> _SOURCE DATA_
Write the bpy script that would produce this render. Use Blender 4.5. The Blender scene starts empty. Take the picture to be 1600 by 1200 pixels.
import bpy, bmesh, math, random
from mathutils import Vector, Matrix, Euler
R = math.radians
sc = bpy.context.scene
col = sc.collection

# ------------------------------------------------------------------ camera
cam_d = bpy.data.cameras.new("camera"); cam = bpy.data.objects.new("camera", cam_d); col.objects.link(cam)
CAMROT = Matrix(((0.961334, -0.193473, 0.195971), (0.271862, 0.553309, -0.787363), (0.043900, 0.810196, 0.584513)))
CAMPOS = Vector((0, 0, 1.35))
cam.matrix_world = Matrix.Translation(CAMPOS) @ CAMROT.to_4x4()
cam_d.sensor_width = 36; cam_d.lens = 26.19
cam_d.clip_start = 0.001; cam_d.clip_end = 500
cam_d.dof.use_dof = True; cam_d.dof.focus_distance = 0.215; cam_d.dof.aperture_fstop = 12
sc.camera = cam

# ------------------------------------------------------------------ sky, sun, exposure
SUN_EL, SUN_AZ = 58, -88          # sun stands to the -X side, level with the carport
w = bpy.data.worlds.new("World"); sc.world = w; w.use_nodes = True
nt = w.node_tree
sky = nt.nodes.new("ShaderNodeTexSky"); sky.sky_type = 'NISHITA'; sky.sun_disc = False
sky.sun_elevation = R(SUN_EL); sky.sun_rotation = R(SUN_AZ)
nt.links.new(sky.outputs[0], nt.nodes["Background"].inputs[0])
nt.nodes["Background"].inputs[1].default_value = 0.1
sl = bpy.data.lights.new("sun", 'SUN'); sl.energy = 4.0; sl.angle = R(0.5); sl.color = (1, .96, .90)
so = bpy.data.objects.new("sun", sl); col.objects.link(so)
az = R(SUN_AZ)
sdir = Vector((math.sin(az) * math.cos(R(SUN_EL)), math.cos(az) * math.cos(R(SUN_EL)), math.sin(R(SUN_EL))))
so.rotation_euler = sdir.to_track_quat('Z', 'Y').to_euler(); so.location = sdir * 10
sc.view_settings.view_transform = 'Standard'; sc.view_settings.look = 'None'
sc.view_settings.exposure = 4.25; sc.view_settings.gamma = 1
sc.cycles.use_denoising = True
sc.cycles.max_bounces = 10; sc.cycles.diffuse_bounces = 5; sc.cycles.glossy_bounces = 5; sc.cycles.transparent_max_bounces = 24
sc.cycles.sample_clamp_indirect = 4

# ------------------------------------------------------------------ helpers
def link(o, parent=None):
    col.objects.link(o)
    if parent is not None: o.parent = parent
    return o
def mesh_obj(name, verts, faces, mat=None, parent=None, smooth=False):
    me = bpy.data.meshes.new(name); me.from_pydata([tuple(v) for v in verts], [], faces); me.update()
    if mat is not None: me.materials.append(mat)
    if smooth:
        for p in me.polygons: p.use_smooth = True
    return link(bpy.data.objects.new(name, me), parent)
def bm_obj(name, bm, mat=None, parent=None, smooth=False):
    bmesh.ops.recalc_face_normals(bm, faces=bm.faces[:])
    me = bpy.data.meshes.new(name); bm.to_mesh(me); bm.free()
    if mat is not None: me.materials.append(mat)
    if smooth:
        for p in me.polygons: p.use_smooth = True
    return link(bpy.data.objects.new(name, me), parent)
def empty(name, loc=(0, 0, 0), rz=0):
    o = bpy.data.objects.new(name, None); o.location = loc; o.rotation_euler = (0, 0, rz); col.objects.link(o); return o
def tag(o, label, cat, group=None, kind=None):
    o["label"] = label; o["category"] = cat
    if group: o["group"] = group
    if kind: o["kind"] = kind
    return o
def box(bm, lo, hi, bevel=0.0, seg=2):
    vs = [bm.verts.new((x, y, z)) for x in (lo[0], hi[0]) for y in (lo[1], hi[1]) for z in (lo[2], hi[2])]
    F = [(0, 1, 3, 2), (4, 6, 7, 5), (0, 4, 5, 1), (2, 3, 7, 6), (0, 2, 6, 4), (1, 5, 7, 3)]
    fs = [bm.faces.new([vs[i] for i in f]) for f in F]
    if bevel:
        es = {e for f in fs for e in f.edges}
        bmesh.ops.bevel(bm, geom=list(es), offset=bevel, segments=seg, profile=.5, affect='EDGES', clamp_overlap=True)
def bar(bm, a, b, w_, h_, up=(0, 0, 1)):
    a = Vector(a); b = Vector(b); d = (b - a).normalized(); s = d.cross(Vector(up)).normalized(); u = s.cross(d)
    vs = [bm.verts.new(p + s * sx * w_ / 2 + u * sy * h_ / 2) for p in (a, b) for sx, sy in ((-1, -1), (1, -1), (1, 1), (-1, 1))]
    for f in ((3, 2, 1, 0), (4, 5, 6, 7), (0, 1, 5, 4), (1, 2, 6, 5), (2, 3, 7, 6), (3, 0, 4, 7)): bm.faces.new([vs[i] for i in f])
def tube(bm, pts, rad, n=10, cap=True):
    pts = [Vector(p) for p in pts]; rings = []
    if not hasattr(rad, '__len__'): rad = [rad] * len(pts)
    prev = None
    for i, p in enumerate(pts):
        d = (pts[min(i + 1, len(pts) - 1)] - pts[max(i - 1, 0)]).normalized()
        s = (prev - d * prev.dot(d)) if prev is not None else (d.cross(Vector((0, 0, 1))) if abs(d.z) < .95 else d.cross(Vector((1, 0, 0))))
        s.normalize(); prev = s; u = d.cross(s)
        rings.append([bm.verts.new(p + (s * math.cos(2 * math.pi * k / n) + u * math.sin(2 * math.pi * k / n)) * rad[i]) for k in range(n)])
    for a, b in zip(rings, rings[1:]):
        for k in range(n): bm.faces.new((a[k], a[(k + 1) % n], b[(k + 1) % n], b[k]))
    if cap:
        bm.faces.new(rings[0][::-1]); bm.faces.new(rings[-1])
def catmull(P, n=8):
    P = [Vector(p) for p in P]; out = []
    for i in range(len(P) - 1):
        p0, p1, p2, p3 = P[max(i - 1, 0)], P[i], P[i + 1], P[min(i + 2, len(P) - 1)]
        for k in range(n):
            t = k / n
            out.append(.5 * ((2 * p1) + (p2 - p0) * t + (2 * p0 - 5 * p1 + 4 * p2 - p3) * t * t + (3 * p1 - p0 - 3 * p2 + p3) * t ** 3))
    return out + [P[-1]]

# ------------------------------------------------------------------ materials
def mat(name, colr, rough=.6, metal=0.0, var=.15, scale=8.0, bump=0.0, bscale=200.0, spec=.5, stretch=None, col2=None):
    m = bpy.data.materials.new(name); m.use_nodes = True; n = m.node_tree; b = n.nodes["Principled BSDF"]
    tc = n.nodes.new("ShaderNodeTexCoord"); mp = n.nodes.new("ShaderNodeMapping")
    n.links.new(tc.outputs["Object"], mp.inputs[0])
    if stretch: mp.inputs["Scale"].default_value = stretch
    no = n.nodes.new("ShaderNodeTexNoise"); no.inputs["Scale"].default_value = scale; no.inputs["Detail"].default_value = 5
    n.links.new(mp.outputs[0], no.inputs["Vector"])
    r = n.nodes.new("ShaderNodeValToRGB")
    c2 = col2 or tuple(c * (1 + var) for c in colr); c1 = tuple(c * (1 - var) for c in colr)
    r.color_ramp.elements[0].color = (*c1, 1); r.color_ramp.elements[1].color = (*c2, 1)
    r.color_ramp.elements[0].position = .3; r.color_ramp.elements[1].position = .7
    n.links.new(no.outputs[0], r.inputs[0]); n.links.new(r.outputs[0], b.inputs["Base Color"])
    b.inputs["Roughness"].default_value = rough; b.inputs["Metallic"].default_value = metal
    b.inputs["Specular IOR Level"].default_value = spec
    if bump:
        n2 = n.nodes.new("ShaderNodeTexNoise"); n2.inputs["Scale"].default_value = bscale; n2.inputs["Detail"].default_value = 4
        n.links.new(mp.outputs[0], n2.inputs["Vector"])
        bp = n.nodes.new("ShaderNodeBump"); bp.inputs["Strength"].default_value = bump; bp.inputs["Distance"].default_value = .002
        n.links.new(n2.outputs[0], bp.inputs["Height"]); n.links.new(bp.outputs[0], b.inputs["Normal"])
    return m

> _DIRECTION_
Only the lines from the top of the data through the line that contains "col = sc.collection" should be quoted, exactly as they stand.

> _THE OUTPUT_
Write the bpy script that would produce this render. Use Blender 4.5. The Blender scene starts empty. Take the picture to be 1600 by 1200 pixels.
import bpy, bmesh, math, random
from mathutils import Vector, Matrix, Euler
R = math.radians
sc = bpy.context.scene
col = sc.collection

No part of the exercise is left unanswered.